[Part of a data file]
• • • • • • •
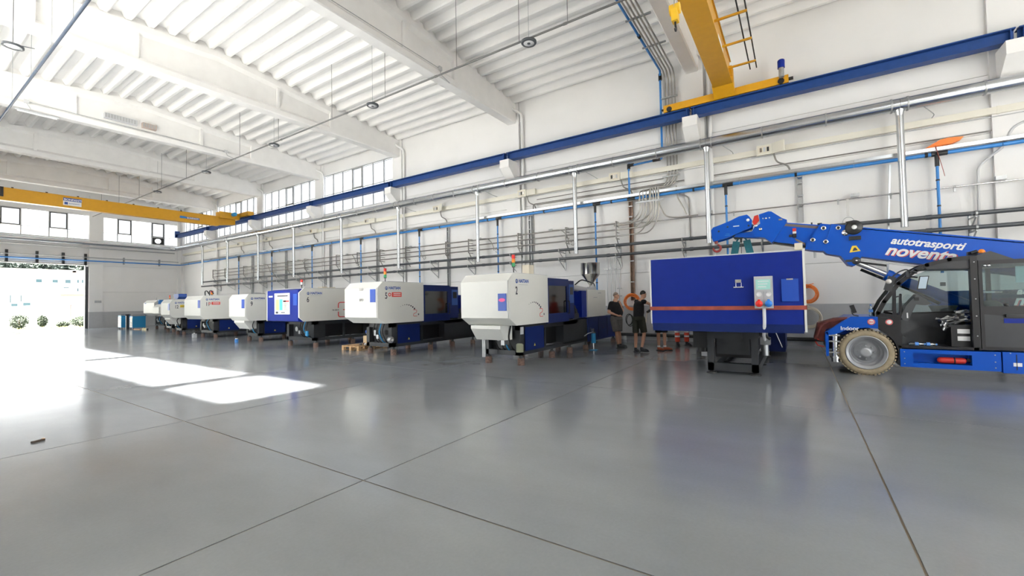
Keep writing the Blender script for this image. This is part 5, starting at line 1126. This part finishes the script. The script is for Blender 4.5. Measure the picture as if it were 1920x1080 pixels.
# ------------------------------------------------------------ people
def fuse(mb, name, m, parent, voxel=.009, smooth=3):
    o = mb.build(name, m, parent)
    r = o.modifiers.new('remesh', 'REMESH'); r.mode = 'VOXEL'; r.voxel_size = voxel; r.use_smooth_shade = True
    s = o.modifiers.new('smooth', 'SMOOTH'); s.factor = .5; s.iterations = smooth
    dg = bpy.context.evaluated_depsgraph_get(); dg.update()
    me = bpy.data.meshes.new_from_object(o.evaluated_get(dg)); o.modifiers.clear()
    old = o.data; o.data = me; bpy.data.meshes.remove(old)
    for p in me.polygons: p.use_smooth = True
    if not me.materials: me.materials.append(m)
    return o
def person(name_label, x, y, face, J, shirt, trousers, shoes, hair, heavy=1., short=True, sleeve=.5, cat='person', bands=False, socks=None, glove=None):
    """J: joints as (across, depth, height); across runs to the viewer's right, depth away from the viewer."""
    t = thing('person', name_label, cat, (x, y, 0))
    def P(j): a, d, z = J[j] if isinstance(j, str) else j; return Vector((x, y, 0))+IR*a+IF*d+Vector((0, 0, z))
    f = Vector((0, 0, 0))+IR*face[0]+IF*face[1]; f.normalize(); side = Vector((-f.y, f.x, 0))   # his left
    h = heavy
    b = MB()
    head = P('head'); neck = P('neck'); ch = P('chest'); hip = P('hip')
    b.cap(head-Vector((0, 0, .06)), .055, neck, .06*h)
    b.ell(head, (.078, .078, .105), 18, 14).ell(head+f*.03-Vector((0, 0, .045)), (.06, .06, .065), 14, 10)   # skull, jaw
    b.ell(head+f*.095-Vector((0, 0, .015)), (.013, .013, .022), 8, 6).ell(head+f*.082+Vector((0, 0, .022)), (.03, .03, .012), 8, 6)
    for s in (-1, 1): b.ell(head+side*s*.078-Vector((0, 0, .01)), (.016, .016, .03), 8, 6)
    b.ell(head+f*.085-Vector((0, 0, .055)), (.02, .02, .009), 8, 6)
    shl, shr = P('lsho'), P('rsho')
    b.cap(neck, .06*h, ch, .11*h).cap(shl, .05*h, shr, .05*h).cap(ch, .12*h, hip, .13*h)
    def hand(w, d, curl):
        d = d.normalized(); s_ = d.cross(Vector((0, 0, 1))); s_ = s_.normalized() if s_.length > .1 else IR.copy(); nrm = s_.cross(d)
        b.cap(w, .024, w+d*.05, .034).ell(w+d*.055, (.036, .036, .024), 10, 8)
        for k in range(4):
            o = s_*(.027-.018*k); L = (.030, .034, .032, .026)[k]; p0 = w+d*.075+o
            p1 = p0+(d*math.cos(curl)+nrm*-math.sin(curl))*L; p2 = p1+(d*math.cos(2*curl)-nrm*math.sin(2*curl))*L*.8
            b.cap(p0, .0092, p1, .0088).cap(p1, .0088, p2, .0078)
        q = w+d*.03+s_*.03; b.cap(q, .012, q+(d*.6+s_*.7)*.04, .010).cap(q+(d*.6+s_*.7)*.04, .010, q+(d*.95+s_*.6)*.06, .0085)
    for s in ('l', 'r'):
        sh, el, wr_ = P(s+'sho'), P(s+'elb'), P(s+'wri')
        b.cap(sh, .052*h, el, .038*h).cap(el, .040*h, wr_, .026)
        hand(wr_, wr_-el if s+'hand' not in J else P(s+'hand')-wr_, .5)
        hp, kn, an = P(s+'hip'), P(s+'kne'), P(s+'ank')
        b.cap(hp, .082*h, kn, .053).cap(kn, .053, kn+(an-kn)*.35, .054*h).cap(kn+(an-kn)*.35, .054*h, an, .034)
        fd = IR*J[s+'foot'][0]+IF*J[s+'foot'][1]; fd.normalize()
        b.cap(an, .034, an+fd*.06-Vector((0, 0, an.z-.045)), .032)
    fuse(b, 'body', SKIN, t)
    # shirt
    c = MB(); c.cap(neck-Vector((0, 0, .06)), .062*h, ch, .135*h).cap(shl, .066*h, shr, .066*h).cap(ch, .145*h, hip+Vector((0, 0, .03)), .142*h)
    c.cap(ch+f*.03*h, .13*h, hip+f*.05*h*h+Vector((0, 0, .1)), .13*h)
    for s in ('l', 'r'):
        sh, el, wr_ = P(s+'sho'), P(s+'elb'), P(s+'wri')
        if sleeve > 0:
            if sleeve <= 1: q = sh+(el-sh)*sleeve; c.cyl(sh, q, .064*h, .058*h, 14).ell(sh, .064*h)
            else: c.cap(sh, .062*h, el, .052).cyl(el, el+(wr_-el)*.9, .05, .038)
    fuse(c, 'shirt', shirt, t, .011)
    # trousers
    c = MB(); hipc = (P('lhip')+P('rhip'))/2
    c.cap(P('lhip')+Vector((0, 0, .02)), .10*h, P('rhip')+Vector((0, 0, .02)), .10*h).cyl(hipc+Vector((0, 0, .12)), hipc-Vector((0, 0, .02)), .145*h, .15*h, 16)
    for s in ('l', 'r'):
        hp, kn, an = P(s+'hip'), P(s+'kne'), P(s+'ank')
        if short: e = hp+(kn-hp)*.92; c.cyl(hp, e, .105*h, .092*h, 14)
        else: c.cap(hp, .098*h, kn, .075).cyl(kn, kn+(an-kn)*.94, .078, .075, 14)
    tr_ = fuse(c, 'shorts' if short else 'trousers', trousers, t, .011)
    MB().lathe(hipc+Vector((0, 0, .095)), (0, 0, 1), [(.150*h, 0), (.150*h, .03)], 20).build('belt', BLACKC if trousers is not BLACKC else TRUCKD, t)
    if bands:
        for s in ('l', 'r'):
            kn, an = P(s+'kne'), P(s+'ank')
            for k in (.05, .42): MB().cyl(kn+(an-kn)*k, kn+(an-kn)*(k+.13), .0825, .083, 16).build('reflective_band', WHITE, t)
    for s in ('l', 'r'):
        an = P(s+'ank'); fd = IR*J[s+'foot'][0]+IF*J[s+'foot'][1]; fd.normalize(); g = Vector((an.x, an.y, max(0, an.z-.1)))
        c = MB().ell(g+fd*.12+Vector((0, 0, .045)), (.055, .055, .045), 12, 8).cap(g+Vector((0, 0, .05)), .045, g+fd*.1+Vector((0, 0, .05)), .045).cap(g+Vector((0, 0, .06)), .045, g+Vector((0, 0, .10)), .046)
        c.cap(g+fd*.1+Vector((0, 0, .04)), .045, g+fd*.18+Vector((0, 0, .036)), .036)
        sh_ = fuse(c, 'shoe', shoes[0], t, .008, 2)
        sd_ = Vector((-fd.y, fd.x, 0)); MB().obox(g+fd*.075+Vector((0, 0, .012)), fd, sd_, (0, 0, 1), (.28, .088, .024)).build('sole', shoes[1], sh_)
        if socks: MB().cyl(g+Vector((0, 0, .10)), g+Vector((0, 0, .15)), .045, .043).build('sock', socks, t)
    # hair
    c = MB(); nrm = -f*.35+Vector((0, 0, 1)); e = MB().ell(head+Vector((0, 0, .018))-f*.012, (.088, .088, .105), 20, 16)
    keep = {i for i, v in enumerate(e.v) if (Vector(v)-head).dot(nrm.normalized()) > (.02 if True else 0)}
    fs = [fc for fc in e.f if all(i in keep for i in fc)]
    c.v = e.v; c.f = fs; c.sm = [True]*len(fs)
    used = sorted({i for fc in fs for i in fc}); mp = {v: k for k, v in enumerate(used)}; c.v = [e.v[i] for i in used]; c.f = [[mp[i] for i in fc] for fc in fs]
    ho = c.build('hair', hair, t); so = ho.modifiers.new('solid', 'SOLIDIFY'); so.thickness = .02; so.offset = -1
    for s in (-1, 1): MB().ell(head+f*.075+side*s*.03+Vector((0, 0, .008)), .009, 8, 6).build('eye', INK, t)
    if glove:
        for s in ('r',):
            w = P(s+'wri'); MB().cap(w, .036, P(s+'hand'), .04).build('glove', glove, t)
    return t
J1 = dict(head=(.02, 0, 1.66), neck=(-.02, 0, 1.50), chest=(-.03, 0, 1.32), hip=(.0, 0, 1.02), lsho=(-.16, -.05, 1.42), rsho=(.12, .1, 1.42),
          lelb=(-.25, -.08, 1.15), lwri=(.04, -.17, 1.03), lhand=(.16, -.17, 1.03), relb=(.20, -.02, 1.18), rwri=(.12, -.08, 1.42), rhand=(.08, -.08, 1.55),
          lhip=(-.08, -.03, .93), lkne=(-.01, -.05, .50), lank=(.04, -.04, .10), rhip=(.1, .06, .93), rkne=(.10, .08, .50), rank=(.14, .1, .10), lfoot=(1, -.2), rfoot=(1, .1))
person('stout older man in black polo shirt and grey shorts, hand on his face', 13.4, 4.87, (1, -.5), J1, BLACKC, GREYC, (SHOE, BLACKF), HAIRG, heavy=1.2, sleeve=.75)
J2 = dict(head=(.14, -.02, 1.68), neck=(.09, 0, 1.53), chest=(.0, 0, 1.36), hip=(-.02, 0, 1.03), lsho=(-.03, .12, 1.47), rsho=(.14, -.08, 1.47),
          lelb=(.16, .28, 1.25), lwri=(.20, .32, 1.02), lhand=(.22, .32, .93), relb=(.34, -.08, 1.38), rwri=(.33, -.04, 1.22), rhand=(.25, -.04, 1.17),
          lhip=(-.09, .03, .95), lkne=(-.10, .02, .52), lank=(-.12, .0, .10), rhip=(.07, -.02, .95), rkne=(.12, -.08, .53), rank=(.02, -.12, .12), lfoot=(.15, -1), rfoot=(.9, -.9))
p2_ = person('man in black shirt and dark olive shorts bending forward, seen from behind, arm raised', 12.7, 3.92, (1, .4), J2, BLACKC, OLIVEC, (SHOE, BLACKF), HAIRD, heavy=1.02, sleeve=.25, glove=BLACKF)
def Jst(w=.09, f1=(.4, -1), f2=(1, -.3)):
    return dict(head=(0, 0, 1.66), neck=(0, 0, 1.5), chest=(0, 0, 1.33), hip=(0, 0, 1.02), lsho=(-.18, 0, 1.43), rsho=(.18, 0, 1.43), lelb=(-.24, .03, 1.13), lwri=(-.2, .2, 1.0), lhand=(-.16, .26, 1.0),
                relb=(.24, .03, 1.13), rwri=(.2, .2, 1.0), rhand=(.16, .26, 1.0), lhip=(-w, 0, .93), lkne=(-w, .01, .5), lank=(-w, 0, .10), rhip=(w, 0, .93), rkne=(w, 0, .5), rank=(w, 0, .10), lfoot=f1, rfoot=f2)
person('legs in black shorts with orange and black shoes under the blue cabinet', 13.3, 3.44, (.6, 1), Jst(.09), BLACKC, BLACKC, (mat('orange_shoe', (.32, .07, .025), .6), BLACKF), HAIRD, socks=WHITE)
person('person in red work trousers with white reflective bands, mostly hidden behind the blue cabinet', 14.9, 3.2, (0, -1), Jst(.15, (-.2, -1), (.2, -1)), RED, mat('red_work_cloth', (.60, .06, .03), .85, noise=.12, nscale=20), (SHOE, BLACKF), HAIRD, short=False, sleeve=1.5, bands=True)
person('person in dark trousers, mostly hidden, nearest to the frame of the blue cabinet machine', 14.8, 2.62, (0, -1), Jst(.06, (-.2, -1), (.2, -1)), BLACKC, BLACKC, (SHOE, BLACKF), HAIRD, short=False)
pb = thing('pry_bar', 'thin pale stick held upright by the bending man', 'stick', (12.7, 3.92, .9))
hpt = Vector((12.7, 3.92, 0))+IR*.24+IF*-.04
MB().tube([hpt+Vector((0, 0, 1.22)), hpt-IR*.06+Vector((0, 0, .85)), hpt-IR*.08+Vector((0, 0, .60))], .012, 8).build('stick', BEIGEP, pb)

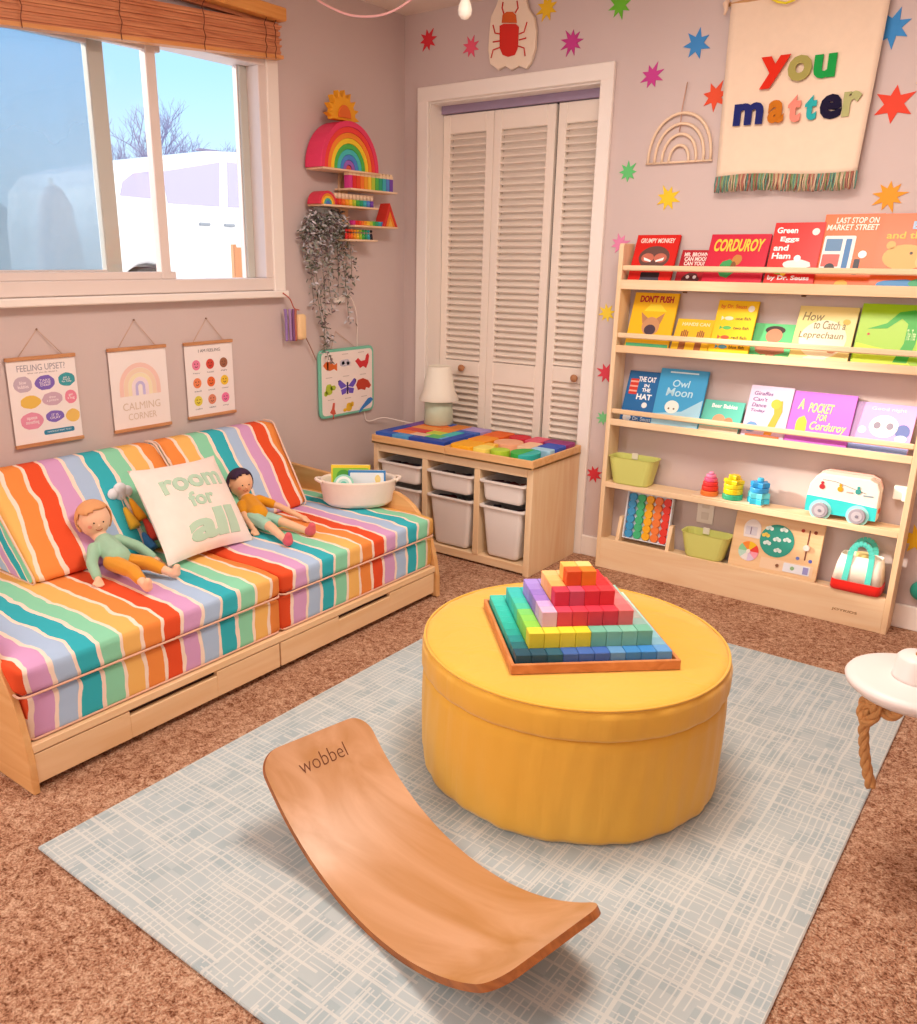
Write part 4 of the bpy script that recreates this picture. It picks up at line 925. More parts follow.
plastic_basket('yellow-green basket on the bottom shelf beside the disc rack',1.600,1.806,-.128,-.024,.1405,.106)
m=MB()
# disc rack
dr=thing('disc_rack','clear rack of coloured discs in five columns between wooden feet','toy',(1.43,-.08,.1265))
Mr=Matrix.Translation((1.432,-.075,.150))@Matrix.Rotation(R(-8),4,'X')
CL=mat('clear_plastic','E8EEF6',.15); 
m=MB(); 
for a in ((-.105,.105,.0,.004),(-.105,.105,.206,.212),(-.105,-.099,.004,.206),(.099,.105,.004,.206)): m.box(a[0],a[1],-.012,.012,a[2],a[3],CL,.001,Mr)
m.box(-.1,.1,.009,.011,.004,.206,CL,0,Mr); obj('case',m,dr)
for i,c in enumerate(('3E9AD0','46BE80','F6B21E','F2803A','E63A2C')):
    for j in range(6):
        m=MB(); m.prism(circ(-.080+.040*i,.022+.033*j,.0185,18),-.008,.006,P(c,.35),Mr@plane_y(0,0,0),.002); obj('disc',m,dr)
for x in (1.316,1.548):
    m=MB(); m.prism([(-.118,.1265),(-.040,.1265),(-.062,.245),(-.082,.245)],x-.008,x+.008,PINE_Z,Matrix(((0,0,1,0),(1,0,0,0),(0,1,0,0),(0,0,0,1))),.001); obj('foot',m,dr)
# stacking toys on a board
sb=MB(); sb.box(1.63,1.915,-.112,-.030,.4025,.4085,P('F3D9B8'),.001); tag(obj('toy_base_board',sb),'thin pale board under the three stacking toys','board')
def stacker(label,x,parts):
    t=thing('stacking_toy',label,'toy',(x,-.07,.409),'stacking toys on the middle open shelf')
    for nm,shape,r,z0,z1,c in parts:
        m=MB(); pts=circ(0,0,r,24)
        if shape=='star': pts=[(r*(1 if k%2==0 else .72)*math.cos(PI*k/6),r*(1 if k%2==0 else .72)*math.sin(PI*k/6)) for k in range(12)]
        m.prism(pts,z0,z1,P(c,.4),Matrix.Translation((x,-.072,.409)),.003,2); obj(nm,m,t)
stacker('red and pink ring stacking toy, left of the three stackers',1.690,[('ring','o',.036,0,.020,'F0803A'),('ring','o',.033,.021,.040,'E63A30'),('ring','o',.030,.041,.058,'E8383C'),('ring','o',.026,.059,.074,'E8608C'),('ring','o',.020,.075,.088,'F08AB4'),('top','o',.010,.089,.099,'F29AC0')])
stacker('yellow stacking toy on a green ring, middle of the three stackers',1.785,[('ring','o',.040,0,.022,'3FB586'),('ring','o',.038,.023,.045,'F4D21E'),('ring','o',.038,.046,.064,'F6D62A'),('ring','star',.042,.065,.082,'F4CE1C'),('top','star',.024,.083,.100,'F2C81A')])
stacker('blue and aqua stacking toy, right of the three stackers',1.888,[('ring','star',.044,0,.022,'3CC6E8'),('ring','star',.043,.023,.046,'6ADCEC'),('ring','o',.036,.047,.066,'3AA0E0'),('ring','star',.038,.067,.088,'2E9ADA'),('top','o',.012,.089,.104,'44BEEA')])
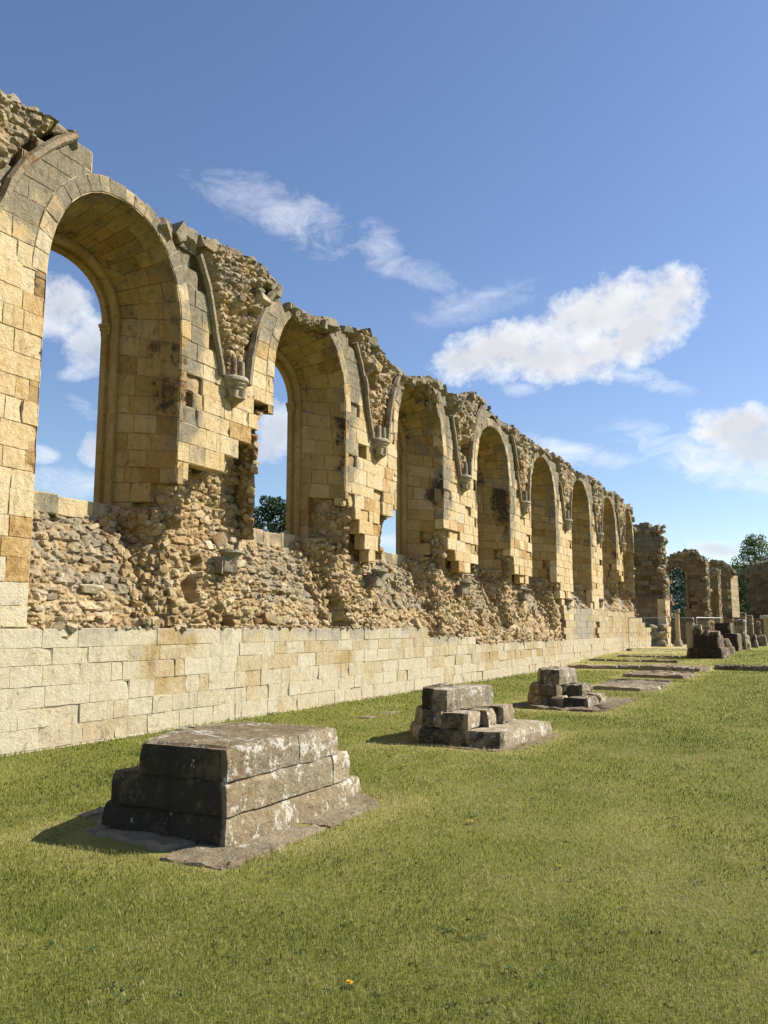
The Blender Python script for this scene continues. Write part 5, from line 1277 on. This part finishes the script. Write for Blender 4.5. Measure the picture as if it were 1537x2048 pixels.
def dandelions():
    r = np.random.default_rng(4)
    for x, y, s, lab in ((-2.64, 6.75, 1.0, 'open yellow dandelion in the lawn right of the nearest pier base'), (-1.97, 3.53, .72, 'yellow dandelion in the nearest grass at the bottom of the picture'), (-1.64, 5.8, .4, 'tiny half-closed yellow flower, smallest and rightmost in the lawn')):
        z = float(ground_z(x, y)); root = empty('dandelion', (x, y, z), lab, 'dandelion', 'dandelions in the lawn')
        mb = MB(); tube(mb, [(0, 0, -.005), (.004, 0, .03)], .0025, (.5, 0, 0), 6); o = mb.build('stem', M['stem']); o.parent = root
        mb = MB()
        for ring, (n, L_, up) in enumerate(((18, .026, .25), (14, .018, .6), (9, .010, 1.2))):
            for i in range(n):
                a = 2 * math.pi * (i + .5 * ring) / n + r.normal() * .08; L2 = L_ * s * r.uniform(.85, 1.1); c_, s_ = math.cos(a), math.sin(a)
                p0 = np.array([.004, 0, .03 + .002 * ring]); p1 = p0 + np.array([c_ * L2, s_ * L2, up * L2 * .6]); sd = np.array([-s_, c_, 0]) * .0035 * s
                mb.add([p0 - sd * .4, p0 + sd * .4, p1 + sd, p1 - sd], quads=[(0, 1, 2, 3)], attr=(.5, 0, 0))
        o = mb.build('flower_head', M['yellow']); o.parent = root
        mb = MB()
        for i in range(6):
            a = 2 * math.pi * i / 6 + r.normal() * .2; c_, s_ = math.cos(a), math.sin(a); L2 = .05 * s; sd = np.array([-s_, c_, 0]) * .007 * s
            p0 = np.array([0, 0, .004]); p1 = np.array([c_ * L2 * .6, s_ * L2 * .6, .016]); p2 = np.array([c_ * L2, s_ * L2, .010])
            mb.add([p0, p1 - sd, p2, p1 + sd], quads=[(0, 1, 2, 3)], attr=(.5, 0, 0))
        o = mb.build('leaf_rosette', M['stem']); o.parent = root
dandelions()

def turf_weeds():
    r = np.random.default_rng(66); mb = MB()
    for _ in range(420):
        d = math.exp(r.uniform(math.log(2.6), math.log(14))); a = R(r.uniform(-55, 8)); x, y = d * math.sin(a), d * math.cos(a)
        if x < -8.9 or any(x0 - .1 < x < x1 + .1 and y0 - .1 < y < y1 + .1 for x1, y0, x0, y1 in FOOT): continue
        z = float(ground_z(x, y)) + .008; n = int(r.integers(4, 10)); s = r.uniform(.008, .022); tone = r.uniform(.05, .6)
        for i in range(n):
            t = r.uniform(0, 6.28); c_, s_ = math.cos(t), math.sin(t); L_ = s * r.uniform(.8, 1.8); sd = np.array([-s_, c_, 0]) * L_ * r.uniform(.22, .4)
            p0 = np.array([x + c_ * s * .5, y + s_ * s * .5, z]) + r.normal(size=3) * [s * .5, s * .5, .002]; p1 = p0 + np.array([c_ * L_ * .6, s_ * L_ * .6, r.uniform(.004, .016)]); p2 = p0 + np.array([c_ * L_, s_ * L_, r.uniform(.0, .012)])
            mb.add([p0, p1 - sd, p2, p1 + sd], quads=[(0, 1, 2, 3)], attr=(tone + r.normal() * .08, 0, 0))
    tag(mb.build('turf_weeds', M['leaf_mid']), 'small clover and broad leaved weeds pressed into the lawn', 'weeds', None, 'stuff')
turf_weeds()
• • • • • • •
Identify the lines of the entries containing the string "Measure". Copy each such line.

= Problem solution =
Keep writing the Blender script for this image. This is part 5, starting at line 1126. This part finishes the script. The script is for Blender 4.5. Measure the picture as if it were 1920x1080 pixels.
The Blender Python script for this scene continues. Write part 5, from line 1277 on. This part finishes the script. Write for Blender 4.5. Measure the picture as if it were 1537x2048 pixels.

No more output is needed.